__INSTRUCTION__
Reproduce the listing that follows with no differences at all.

──────

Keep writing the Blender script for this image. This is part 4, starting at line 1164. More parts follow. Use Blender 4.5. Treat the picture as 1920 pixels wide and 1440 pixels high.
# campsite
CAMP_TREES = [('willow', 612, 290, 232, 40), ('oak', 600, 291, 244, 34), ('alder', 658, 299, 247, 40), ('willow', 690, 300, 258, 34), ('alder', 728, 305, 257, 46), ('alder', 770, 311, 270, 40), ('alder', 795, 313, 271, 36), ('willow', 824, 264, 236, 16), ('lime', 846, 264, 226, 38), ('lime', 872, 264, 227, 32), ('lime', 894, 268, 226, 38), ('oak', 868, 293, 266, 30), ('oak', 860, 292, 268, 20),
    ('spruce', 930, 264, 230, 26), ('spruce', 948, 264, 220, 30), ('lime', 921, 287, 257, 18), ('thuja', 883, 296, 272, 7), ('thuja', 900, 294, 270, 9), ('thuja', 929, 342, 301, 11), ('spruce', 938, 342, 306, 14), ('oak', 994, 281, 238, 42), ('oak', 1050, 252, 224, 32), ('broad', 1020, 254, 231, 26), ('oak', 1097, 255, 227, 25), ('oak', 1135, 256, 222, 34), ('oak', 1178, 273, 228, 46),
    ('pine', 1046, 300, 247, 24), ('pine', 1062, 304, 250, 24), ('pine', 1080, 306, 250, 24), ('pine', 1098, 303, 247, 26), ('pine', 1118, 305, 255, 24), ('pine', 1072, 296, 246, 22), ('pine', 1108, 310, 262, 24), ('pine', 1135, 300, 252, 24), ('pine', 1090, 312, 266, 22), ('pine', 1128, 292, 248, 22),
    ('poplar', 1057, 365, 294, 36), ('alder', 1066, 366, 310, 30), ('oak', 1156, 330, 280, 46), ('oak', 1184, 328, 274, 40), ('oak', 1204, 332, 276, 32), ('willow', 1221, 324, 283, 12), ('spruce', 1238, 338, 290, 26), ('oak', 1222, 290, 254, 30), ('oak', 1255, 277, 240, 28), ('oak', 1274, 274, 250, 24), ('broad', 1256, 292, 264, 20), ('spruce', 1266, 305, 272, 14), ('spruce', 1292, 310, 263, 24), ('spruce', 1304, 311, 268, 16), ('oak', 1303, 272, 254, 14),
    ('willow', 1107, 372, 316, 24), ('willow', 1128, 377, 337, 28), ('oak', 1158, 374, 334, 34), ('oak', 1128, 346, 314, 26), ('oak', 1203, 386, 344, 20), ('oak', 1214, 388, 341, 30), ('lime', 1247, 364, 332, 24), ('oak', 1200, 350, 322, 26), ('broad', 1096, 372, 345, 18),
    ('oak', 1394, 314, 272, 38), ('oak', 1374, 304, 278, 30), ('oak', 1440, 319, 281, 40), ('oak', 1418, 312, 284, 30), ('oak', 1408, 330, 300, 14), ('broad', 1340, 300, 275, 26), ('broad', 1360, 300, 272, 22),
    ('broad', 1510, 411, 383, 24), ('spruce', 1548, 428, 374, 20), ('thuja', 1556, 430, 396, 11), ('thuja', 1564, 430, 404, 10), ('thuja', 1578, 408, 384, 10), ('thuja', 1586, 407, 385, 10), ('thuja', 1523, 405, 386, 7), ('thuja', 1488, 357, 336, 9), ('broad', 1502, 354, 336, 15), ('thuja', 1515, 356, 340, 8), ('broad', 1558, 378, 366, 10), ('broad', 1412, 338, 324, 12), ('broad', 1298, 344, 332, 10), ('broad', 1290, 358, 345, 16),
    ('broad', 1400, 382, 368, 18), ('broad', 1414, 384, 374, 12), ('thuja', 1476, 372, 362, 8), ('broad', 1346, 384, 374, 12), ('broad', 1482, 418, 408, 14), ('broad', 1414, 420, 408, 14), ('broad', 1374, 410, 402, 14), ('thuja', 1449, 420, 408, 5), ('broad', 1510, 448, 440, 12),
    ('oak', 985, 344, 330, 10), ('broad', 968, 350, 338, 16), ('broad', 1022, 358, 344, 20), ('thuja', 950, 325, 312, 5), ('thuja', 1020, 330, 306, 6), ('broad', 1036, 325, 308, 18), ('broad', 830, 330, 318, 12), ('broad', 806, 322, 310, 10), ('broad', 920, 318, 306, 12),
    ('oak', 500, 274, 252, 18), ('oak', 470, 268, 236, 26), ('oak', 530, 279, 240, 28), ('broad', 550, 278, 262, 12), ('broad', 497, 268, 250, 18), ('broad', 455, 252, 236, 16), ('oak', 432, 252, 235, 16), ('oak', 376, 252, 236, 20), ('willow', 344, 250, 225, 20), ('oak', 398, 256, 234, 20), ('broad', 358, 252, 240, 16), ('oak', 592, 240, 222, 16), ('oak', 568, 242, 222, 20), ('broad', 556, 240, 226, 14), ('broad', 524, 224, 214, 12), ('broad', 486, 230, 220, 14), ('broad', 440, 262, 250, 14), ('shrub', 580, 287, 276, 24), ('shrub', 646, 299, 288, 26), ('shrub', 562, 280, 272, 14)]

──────

__EXERCISE RESULT__
Keep writing the Blender script for this image. This is part 4, starting at line 1164. More parts follow. Use Blender 4.5. Treat the picture as 1920 pixels wide and 1440 pixels high.
# campsite
CAMP_TREES = [('willow', 612, 290, 232, 40), ('oak', 600, 291, 244, 34), ('alder', 658, 299, 247, 40), ('willow', 690, 300, 258, 34), ('alder', 728, 305, 257, 46), ('alder', 770, 311, 270, 40), ('alder', 795, 313, 271, 36), ('willow', 824, 264, 236, 16), ('lime', 846, 264, 226, 38), ('lime', 872, 264, 227, 32), ('lime', 894, 268, 226, 38), ('oak', 868, 293, 266, 30), ('oak', 860, 292, 268, 20),
    ('spruce', 930, 264, 230, 26), ('spruce', 948, 264, 220, 30), ('lime', 921, 287, 257, 18), ('thuja', 883, 296, 272, 7), ('thuja', 900, 294, 270, 9), ('thuja', 929, 342, 301, 11), ('spruce', 938, 342, 306, 14), ('oak', 994, 281, 238, 42), ('oak', 1050, 252, 224, 32), ('broad', 1020, 254, 231, 26), ('oak', 1097, 255, 227, 25), ('oak', 1135, 256, 222, 34), ('oak', 1178, 273, 228, 46),
    ('pine', 1046, 300, 247, 24), ('pine', 1062, 304, 250, 24), ('pine', 1080, 306, 250, 24), ('pine', 1098, 303, 247, 26), ('pine', 1118, 305, 255, 24), ('pine', 1072, 296, 246, 22), ('pine', 1108, 310, 262, 24), ('pine', 1135, 300, 252, 24), ('pine', 1090, 312, 266, 22), ('pine', 1128, 292, 248, 22),
    ('poplar', 1057, 365, 294, 36), ('alder', 1066, 366, 310, 30), ('oak', 1156, 330, 280, 46), ('oak', 1184, 328, 274, 40), ('oak', 1204, 332, 276, 32), ('willow', 1221, 324, 283, 12), ('spruce', 1238, 338, 290, 26), ('oak', 1222, 290, 254, 30), ('oak', 1255, 277, 240, 28), ('oak', 1274, 274, 250, 24), ('broad', 1256, 292, 264, 20), ('spruce', 1266, 305, 272, 14), ('spruce', 1292, 310, 263, 24), ('spruce', 1304, 311, 268, 16), ('oak', 1303, 272, 254, 14),
    ('willow', 1107, 372, 316, 24), ('willow', 1128, 377, 337, 28), ('oak', 1158, 374, 334, 34), ('oak', 1128, 346, 314, 26), ('oak', 1203, 386, 344, 20), ('oak', 1214, 388, 341, 30), ('lime', 1247, 364, 332, 24), ('oak', 1200, 350, 322, 26), ('broad', 1096, 372, 345, 18),
    ('oak', 1394, 314, 272, 38), ('oak', 1374, 304, 278, 30), ('oak', 1440, 319, 281, 40), ('oak', 1418, 312, 284, 30), ('oak', 1408, 330, 300, 14), ('broad', 1340, 300, 275, 26), ('broad', 1360, 300, 272, 22),
    ('broad', 1510, 411, 383, 24), ('spruce', 1548, 428, 374, 20), ('thuja', 1556, 430, 396, 11), ('thuja', 1564, 430, 404, 10), ('thuja', 1578, 408, 384, 10), ('thuja', 1586, 407, 385, 10), ('thuja', 1523, 405, 386, 7), ('thuja', 1488, 357, 336, 9), ('broad', 1502, 354, 336, 15), ('thuja', 1515, 356, 340, 8), ('broad', 1558, 378, 366, 10), ('broad', 1412, 338, 324, 12), ('broad', 1298, 344, 332, 10), ('broad', 1290, 358, 345, 16),
    ('broad', 1400, 382, 368, 18), ('broad', 1414, 384, 374, 12), ('thuja', 1476, 372, 362, 8), ('broad', 1346, 384, 374, 12), ('broad', 1482, 418, 408, 14), ('broad', 1414, 420, 408, 14), ('broad', 1374, 410, 402, 14), ('thuja', 1449, 420, 408, 5), ('broad', 1510, 448, 440, 12),
    ('oak', 985, 344, 330, 10), ('broad', 968, 350, 338, 16), ('broad', 1022, 358, 344, 20), ('thuja', 950, 325, 312, 5), ('thuja', 1020, 330, 306, 6), ('broad', 1036, 325, 308, 18), ('broad', 830, 330, 318, 12), ('broad', 806, 322, 310, 10), ('broad', 920, 318, 306, 12),
    ('oak', 500, 274, 252, 18), ('oak', 470, 268, 236, 26), ('oak', 530, 279, 240, 28), ('broad', 550, 278, 262, 12), ('broad', 497, 268, 250, 18), ('broad', 455, 252, 236, 16), ('oak', 432, 252, 235, 16), ('oak', 376, 252, 236, 20), ('willow', 344, 250, 225, 20), ('oak', 398, 256, 234, 20), ('broad', 358, 252, 240, 16), ('oak', 592, 240, 222, 16), ('oak', 568, 242, 222, 20), ('broad', 556, 240, 226, 14), ('broad', 524, 224, 214, 12), ('broad', 486, 230, 220, 14), ('broad', 440, 262, 250, 14), ('shrub', 580, 287, 276, 24), ('shrub', 646, 299, 288, 26), ('shrub', 562, 280, 272, 14)]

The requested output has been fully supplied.